しかし、こうした欧米中心の世界観が唯一無二、無誤謬ではないことは歴史が示しはじめている。そして時代は大きく場面展開を果たしつつある。21世紀に入り時代の転換点にきた。中国やインドやアラブイスラム世界諸国と言った「新興国」が、17世紀〜19世紀20世紀、未開の文明のレッテルを貼られ、発展から取り残され、帝国主義の時代を迎えて欧米諸国の植民地というつらい屈辱的な時代を経たのち、再び世界の中心的な経済圏、文化圏として歴史の舞台に踊り出ようとしている。

このきっかけを作ったのはユーラシア大陸の東の端にあって、かつて黄金の島「ジパング」と伝説化され、しかし現実には、貧しくあまりの辺境(Far East)ゆえ欧米の植民地化を免れた日本というアジアの鎖国国家。19世紀中葉以降のその急速な近代化、「改革開放」の動きであった。欧米植民地主義への恐怖とそれへの挑戦が日本の近代化「富国強兵」「殖産興業」の大きな原動力であった。やがて世界の舞台にそろそろとデビューした小さな国日本は、中国の支配政権であった清朝を破り,南進してアジアを狙う後発帝国主義国ロシアを破り,一気にアジア随一の近代国家、軍事大国として躍り出た。しかし、列強の帝国主義的野望をくじき、アジアを解放するとした日本の拡張政策は次第に欧米列強の脅威になるまでになり、想定通り反発を招いたのみならず、皮肉にも欧米列強に伍してアジアにおける帝国主義的植民地争奪戦に参戦するという事態に突き進んでゆく。すなわち「日本の欧米化」である。その結果、宗主国である欧米列強諸国と現地双方からの激しい反抗に合い、無惨にもその野望は破綻する。

しかし、この出来事が皮肉にもアジアにおける欧米列強の植民地支配の終焉をもたらした。日本が本来意図したはずのアジアの自立と繁栄を実現させるきっかけとなる。最後まで残った欧米のアジア植民地、香港とマカオが中国に返還されたのは記憶に新しい。また欧米に永年牛耳られて、あたかも文明世界への脅威の様に扱われて来たイスラム世界が、石油という戦略資源をテコにして、また経済的な発展の可能性を武器にして、復興の時代を迎えようとしている。
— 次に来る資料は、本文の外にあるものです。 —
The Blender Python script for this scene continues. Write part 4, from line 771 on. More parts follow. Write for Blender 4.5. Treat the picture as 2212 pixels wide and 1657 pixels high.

世界の景色は21世紀初頭から大きく変わるのだろう。「旧世界」の中国、インド、イスラムの「新興国」が新しい世界の表舞台に復活してくる。人口で世界のマジョリティーを占めるこれらの地域が一斉に経済発展を始める。明国鄭和の大船団が再び世界を闊歩する。アラブの大商人イブンバツータが再びやってくる。大航海時代の16世紀から、世界戦争の時代20世紀にかけて世界を、そして地球文明をリードしたヨーロッパ、そしてそのエクステンションであるアメリカの時代が徐々に終焉を迎えるのかもしれない。

高校時代に大学受験で世界史を必死で覚えさせられた悪夢がなぜか今再び… 
覚えられない!という悲痛な叫び!
気がつくと汗びっしょりで眼がさめた。
よかった。もう大学受験の時代なんぞとうに終わっていた…

しかし正月早々壮大な夢を見たものだ。